Protesters in Pakistan slam ‘theft’ of ex-PM Imran Khan’s mandate

Khan’s party loses key vote in Punjab assembly despite winning a by-election there in a landslide earlier this week.

Protests have been held in major cities across Pakistan to denounce what they called a “theft” of the mandate of former Pakistani Prime Minister Imran Khan’s party in the Punjab provincial assembly.

Khan’s Pakistan Tehreek-e-Insaf (PTI) party on Friday lost a key vote in the local assembly in Pakistan’s most populous Punjab province, despite winning a by-election there earlier this week.

The vote was held to determine whether the province’s sitting chief minister – Hamza Sharbaz Sharif, the son of the country’s Prime Minister Shehbaz Sharif – enjoyed the backing of the majority of legislators in the local parliament.

Sharif retained his post in another blow to Khan, whose PTI party and its allies had hoped to form a new provincial government in Punjab.

“They have stolen the mandate of Imran Khan. They have betrayed the nation. People won’t tolerate this. We have tolerated this for too long,” protester Shazia Imran told the Associated Press in Pakistan’s largest city of Karachi.

Twenty seats were up for grabs in the Punjab by-election, which was seen as a popularity test for the former international cricket star dismissed by a no-confidence vote in April.

The bloc won 15 of the seats in the 371-member provincial assembly, with Sharif’s Pakistan Muslim League-N (PML-N) taking four, and one going to an independent.

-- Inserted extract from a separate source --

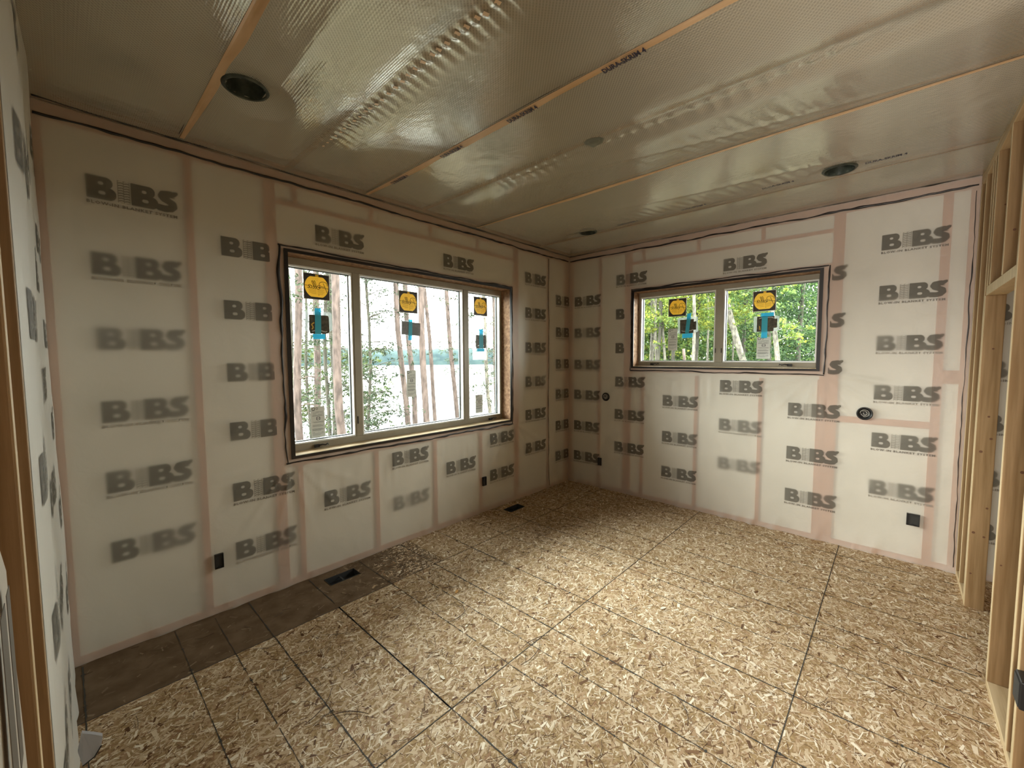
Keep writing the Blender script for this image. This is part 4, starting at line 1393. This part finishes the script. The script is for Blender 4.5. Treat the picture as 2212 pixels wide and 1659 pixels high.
# ------------------------------------------------------------------ outdoors
GZ = -4.2
g = MB()
gx = [-40, -10, -2, 4, 12, 25, 60, 120]
tag(grid_mesh('ground', np.linspace(-60, 120, 60), np.linspace(-60, 12.5, 36),
              lambda U, V: np.stack([U, V, -3.2 - .085 * np.clip(V + 5, 0, 20) + .25 * vnoise(U * .4, V * .4, 2) + .0 * U], -1), M['ground'], None), 'forest floor falling towards the lake', 'ground', kind='structure')
tag(MB().poly([(-900, 11.5, -4.62), (900, 11.5, -4.62), (900, 900, -4.62), (-900, 900, -4.62)]).build('lake_surface', M['water']), 'pale lake beyond the pines', 'lake', kind='structure')
# far wooded shore
def shorepos(U, V):
    D_ = 345 + V * 60
    top = 10.5 + 2.5 * vnoise(U * 9, V * 0, 3) + 2.2 * vnoise(U * 90, V * 3, 4) + 1.5 * vnoise(U * 260, V * 9, 5)
    z = -4.9 + top * np.clip(V * 9, 0, 1) ** .6
    return np.stack([CAM[0] + D_ * np.cos(U), CAM[1] + D_ * np.sin(U), z], -1)
tag(grid_mesh('hill_shore', np.linspace(.35, 2.1, 620), np.array([0, .015, .04, .08, .14, .3, .6, 1.0]), shorepos, M['shore'], None, smooth=False), 'wooded far shore across the lake', 'far shore', kind='structure')


def leaf_cloud(name, centers, n_per, spread, size, aspect, tint, mat, parent):
    c = np.asarray(centers, float); n = len(c) * n_per
    base = np.repeat(c, n_per, 0) + rng.normal(0, 1, (n, 3)) * np.asarray(spread)
    d1 = rng.normal(0, 1, (n, 3)); d1 /= np.linalg.norm(d1, axis=1)[:, None]
    d2 = np.cross(d1, rng.normal(0, 1, (n, 3))); d2 /= np.linalg.norm(d2, axis=1)[:, None]
    s = size * rng.uniform(.6, 1.3, n)[:, None]
    a, b = d1 * s, d2 * s * aspect
    q = np.stack([base - a * .5, base + b * .5, base + a * .5, base - b * .5], 1)
    t = np.repeat(np.clip(np.repeat(tint[0] + tint[1] * rng.normal(0, 1, len(c)), n_per) + .10 * rng.normal(0, 1, n), 0, 1), 4)
    o = np_mesh(name, q.reshape(-1, 3), np.arange(n * 4).reshape(-1, 4), mat, parent, attr={'tint': t})
    o['kind'] = 'stuff'
    return o


def trunk_pts(bx, by, tx, ty, z0, z1, wob=.04, n=16):
    p = []
    for i in range(n + 1):
        t = i / n
        z = z0 + (z1 - z0) * t
        f = (z + 4.2) / 13.2
        p.append((bx + (tx - bx) * f + wob * math.sin(z * 1.3 + bx * 9), by + (ty - by) * f + wob * math.cos(z * 1.1 + by * 7), z))
    return p


def tree(name, label, cat, bx, by, tx, ty, r, bark, zr=(-2, 6), nb=14, blen=(.5, 1.4), clumps=9, npc=9, leaf=(.082, .30), tint=(.45, .15), leafmat='needles', group=None, side=None, droop=-.15, top=9, spread=.045, base=-4.3):
    root = empty(name, (bx, by, base))
    tag(root, label, cat, group)
    tp = trunk_pts(bx, by, tx, ty, base, top)
    under(MB().tube(tp, [r * (1.06 - .35 * i / len(tp)) for i in range(len(tp))], 10).build('trunk', M[bark], smooth=True), root)
    if nb:
        br = MB(); cl = []
        for i in range(nb):
            z = random.uniform(*zr); f = (z - base) / (top - base); k = min(len(tp) - 1, int(f * (len(tp) - 1)))
            o = Vector(tp[k]); o.z = z
            a = random.uniform(0, 2 * PI) if side is None else side + random.uniform(-.9, .9)
            ln = random.uniform(*blen)
            d = Vector((math.cos(a), math.sin(a), droop + random.uniform(-.2, .35)))
            pts = [o + d * ln * t + Vector((0, 0, .12 * ln * math.sin(t * 3))) for t in (0, .3, .6, 1)]
            br.tube(pts, [.012, .009, .006, .003], 5, cap=False)
            for j in range(clumps):
                t = random.uniform(.25, 1.05)
                q = o + d * ln * t + Vector((0, 0, .12 * ln * math.sin(t * 3)))
                off = Vector((random.gauss(0, .16), random.gauss(0, .16), random.gauss(0, .07)))
                br.tube([q, q + off], [.003, .0015], 3, cap=False)
                cl.append(tuple(q + off))
        tag(under(br.build('branches', M[bark]), root), kind='stuff')
        lo = leaf_cloud('needles' if leafmat == 'needles' else 'leaves', cl, npc, (spread, spread, spread * .6), leaf[0], leaf[1], tint, M[leafmat], None)
        lo.location = (0, 0, 0); under(lo, root)
    return root


G1 = 'red pines between the house and the lake'
tree('pine_tree', 'straight pink-barked pine trunk at the left edge of the left pane', 'tree', -1.67, 5.17, -1.58, 5.14, .076, 'trunk_pine', (0, 5), 6, (.4, .9), 6, group=G1)
tree('pine_tree', 'pine trunk behind the sticker in the middle of the left pane', 'tree', .01, 8.81, .37, 8.67, .098, 'trunk_pine', (-1, 6), 26, (.6, 1.6), 8, group=G1, tint=(.45, .15))
tree('pine_tree', 'thick leaning pine trunk on the right side of the left pane', 'tree', -.99, 4.34, -1.43, 4.54, .083, 'trunk_pine', (1, 5), 7, (.4, .9), 6, group=G1)
tree('pine_tree', 'slim dark trunk between the two thick ones of the left pane', 'tree', -.49, 6.86, -.23, 6.75, .045, 'trunk_dark', (-1.6, 5), 26, (.4, 1.1), 9, group=G1, tint=(.5, .15))
tree('pine_tree', 'distant mossy trunk low behind the left pane', 'tree', 1.4, 10.4, 1.32, 10.43, .092, 'trunk_dark', (-3, 6), 40, (.6, 1.8), 9, group=G1, tint=(.55, .2))
tree('pine_tree', 'thin dark trunk left of the labelled trunk, left pane', 'tree', 1.03, 11.63, .99, 11.65, .05, 'trunk_dark', (-3, 6), 30, (.5, 1.6), 9, group=G1, tint=(.5, .2))
tree('pine_tree', 'faint trunk nearest the left jamb of the large window', 'tree', -.86, 8.06, -.70, 8.01, .05, 'trunk_dark', (-2, 5), 30, (.5, 1.4), 9, group=G1, tint=(.35, .2))
tree('young_pine', 'young pine with long ragged side branches in the middle pane', 'tree', -.07, 5.55, .08, 5.48, .036, 'trunk_dark', (-.8, 4.4), 80, (.5, 1.25), 9, tint=(.32, .12), droop=-.05)
tree('pine_tree', 'grey leaning trunk behind the middle sticker', 'tree', .84, 5.01, .39, 5.3, .070, 'trunk_pine', (2, 5), 4, (.4, .8), 6, group=G1)
tree('pine_tree', 'trunk just right of and behind the grey leaning one, middle pane', 'tree', 1.49, 5.78, 1.18, 5.99, .074, 'trunk_pine', (2, 6), 6, (.4, 1), 6, group=G1)
tree('pine_tree', 'tall bare trunk with a bend right of the middle sticker', 'tree', .86, 4.39, .65, 4.54, .080, 'trunk_pine', nb=0, group=G1)
tree('pine_tree', 'slender grey trunk crossing behind the bent trunk', 'tree', 2.71, 6.14, 1.93, 6.7, .062, 'trunk_pine', nb=0, group=G1)
tree('pine_tree', 'slanting trunk near the right side of the middle pane', 'tree', 3.76, 6.56, 3.09, 7.11, .075, 'trunk_pine', (.4, 4.4), 22, (.5, 1.5), 9, group=G1, tint=(.6, .2))
tree('pine_tree', 'slim brown trunk in the narrow right pane', 'tree', 3.21, 4.33, 2.5, 5.02, .052, 'trunk_pale', (-1, 5), 34, (.4, 1.1), 9, group=G1, tint=(.45, .2))
tree('pine_tree', 'upright trunk behind the slim brown one, narrow right pane', 'tree', 5.22, 6.56, 5.1, 6.68, .075, 'trunk_pine', (-2, 6), 36, (.6, 1.6), 9, group=G1, tint=(.45, .2))
tree('young_pine', 'bushy green young pine beyond the left pane', 'tree', .9, 13.2, .9, 13.3, .06, 'trunk_dark', (-1, 2.4), 75, (.6, 2.2), 9, tint=(.85, .12), leaf=(.15, .4))
tree('young_pine', 'bushy young pine behind the left edge of the middle pane', 'tree', 3.2, 12.6, 3.2, 12.7, .06, 'trunk_dark', (-1.5, 1.9), 60, (.6, 2.0), 9, tint=(.75, .15), leaf=(.14, .4))

G2 = 'pale trunks in the woods'
kw = dict(group=G2, leafmat='leaves', base=-3.4)
tree('forest_tree', 'big leaning pale trunk left in the right pane of the small window', 'tree', 9.25, -1.39, 8.42, 1.81, .100, 'trunk_pale', (2, 5), 8, (.4, 1.0), 8, tint=(.7, .15), leaf=(.1, .6), **kw)
tree('forest_tree', 'straight white trunk right of the sticker, left pane of small window', 'tree', 7.6, .85, 7.5, 1.14, .050, 'trunk_pale', nb=0, **kw)
tree('forest_tree', 'thin white trunk beside the straight white one', 'tree', 10.48, 1.72, 10.35, 2.09, .045, 'trunk_pale', nb=0, **kw)
tree('forest_tree', 'pinkish trunk below the packet of the left pane, small window', 'tree', 5.68, .3, 5.49, .82, .045, 'trunk_pine', nb=0, top=1.9, **kw)
tree('forest_tree', 'curved thin pale trunk left of the pale label', 'tree', 9.39, 1.86, 8.81, 3.23, .050, 'trunk_pale', (2, 4), 5, (.3, .8), 6, tint=(.7, .15), leaf=(.1, .6), **kw)
tree('forest_tree', 'pale trunk under the packet of the right pane, small window', 'tree', 8.18, -1.58, 7.93, -.19, .065, 'trunk_pale', (2, 4), 8, (.3, .8), 8, tint=(.75, .15), leaf=(.1, .6), **kw)
tree('forest_tree', 'wide trunk shape standing in for a whitish reflection, far left of the small window', 'tree', 10.83, 3.57, 10.74, 3.77, .09, 'trunk_pale', nb=0, **kw)  # tarp reflection in the pane, shaped as a trunk
tree('forest_tree', 'second trunk shape standing in for the whitish reflection, far left of the small window', 'tree', 9.12, 2.48, 8.92, 2.95, .047, 'trunk_pale', nb=0, **kw)  # narrower streak of the tarp reflection, also shaped as a trunk
tree('forest_tree', 'hair-thin distant trunk by the mullion of the small window', 'tree', 14.42, 2.5, 14.28, 2.97, .05, 'trunk_pale', nb=0, **kw)
tree('forest_tree', 'thin upright trunk left of the big leaning one', 'tree', 11.79, .78, 11.64, 1.33, .033, 'trunk_pale', nb=0, **kw)


def leafy(i, az, dist, h0, h1, wd, tint, size, n, label):
    x = CAM[0] + dist * math.cos(math.radians(az)); y = CAM[1] + dist * math.sin(math.radians(az))
    name = 'leafy_tree'
    root = empty(name, (x, y, -3.6)); tag(root, label, 'tree', 'leafy trees filling the woods')
    under(MB().tube(trunk_pts(x, y, x + .2, y, -3.6, h1 - .5, n=8), [.09 - .006 * k for k in range(9)], 7).build('trunk', M['trunk_dark'], smooth=True), root)
    cl = []
    for k in range(n):
        z = random.uniform(h0, h1); f = (z - h0) / (h1 - h0)
        rr = wd * (1 - .5 * f) * math.sqrt(random.random()); a = random.uniform(0, 2 * PI)
        cl.append((x + rr * math.cos(a), y + rr * math.sin(a), z))
    o = leaf_cloud('leaves', cl, 44, (.26 * size / .12, .26 * size / .12, .07 * size / .12), size, .6, tint, M['leaves'], None)
    under(o, root)


LT = ['yellow-green leafy tree', 'fresh green leafy tree', 'deep green leafy tree', 'dark bluish green dense tree']
spots = []
k = 0
where = ['by the north corner', 'left of the white trunks', 'behind the left sticker', 'behind the white trunks', 'behind the mullion', 'left of the leaning trunk', 'behind the leaning trunk', 'behind the right sticker', 'right of the right sticker', 'at the right jamb', 'beyond the right jamb']
for j, az in enumerate((33, 29.5, 26.5, 24, 21.5, 19, 16.5, 14, 11.0, 8.0, 4.0)):
    for li, (dist, h1, n, sz) in enumerate(((15.5, 5.6, 110, .078), (22, 8.0, 230, .12), (33, 13.0, 300, .22))):
        right = az < 12.5
        if right: tint = ((.36, .16), (.30, .12), (.25, .1))[li]; kind = 3 if li else 2
        else: tint = ((.78, .16), (.62, .18), (.35, .18))[li]; kind = (0, 1, 2)[li]
        leafy(k, az + random.uniform(-1, 1), dist + random.uniform(-1.2, 1.2), (2.6 if (li == 0 and not right) else 0.5 if li == 0 else -1), h1, (1.1, 1.9, 3.0)[li], tint, sz, n,
              '%s %s, %s' % (LT[kind], where[j], ('nearest row', 'middle row', 'far row')[li]))
        k += 1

In Friday’s vote, Khan’s candidate for chief minister, Parvez Elahi, initially won 186 votes but the provincial assembly’s deputy speaker, Dost Muhammad Mazari, invalidated 10 of those votes over violations of voting regulations.

Under Pakistani law, votes are disqualified if legislators vote contrary to their party’s instructions.

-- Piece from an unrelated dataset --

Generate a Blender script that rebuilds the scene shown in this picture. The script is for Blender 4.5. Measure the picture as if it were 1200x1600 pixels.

In a statement broadcast on national television, Mazari announced that 10 legislators from the Pakistan Muslim League headed by Shujaat Hussain, a Khan ally, had voted contrary to demands from their leader, Hussain, who had allegedly asked they abstain from voting.

In the end, Hamza Shahbaz Sharif won 179 votes on Friday, retaining his post. Khan claimed his opponents had resorted to political machinations and called on his countrymen to rally against Mazari’s ruling.

Khan has claimed the no-confidence vote that removed him was a United States conspiracy – a charge that both his successor and Washington deny.

He wants the new prime minister, Sharif, to call early parliamentary elections to determine which one of them is more popular in Pakistan.

Sharif has refused to accept the challenge, saying the next elections will be held on time, in 2023.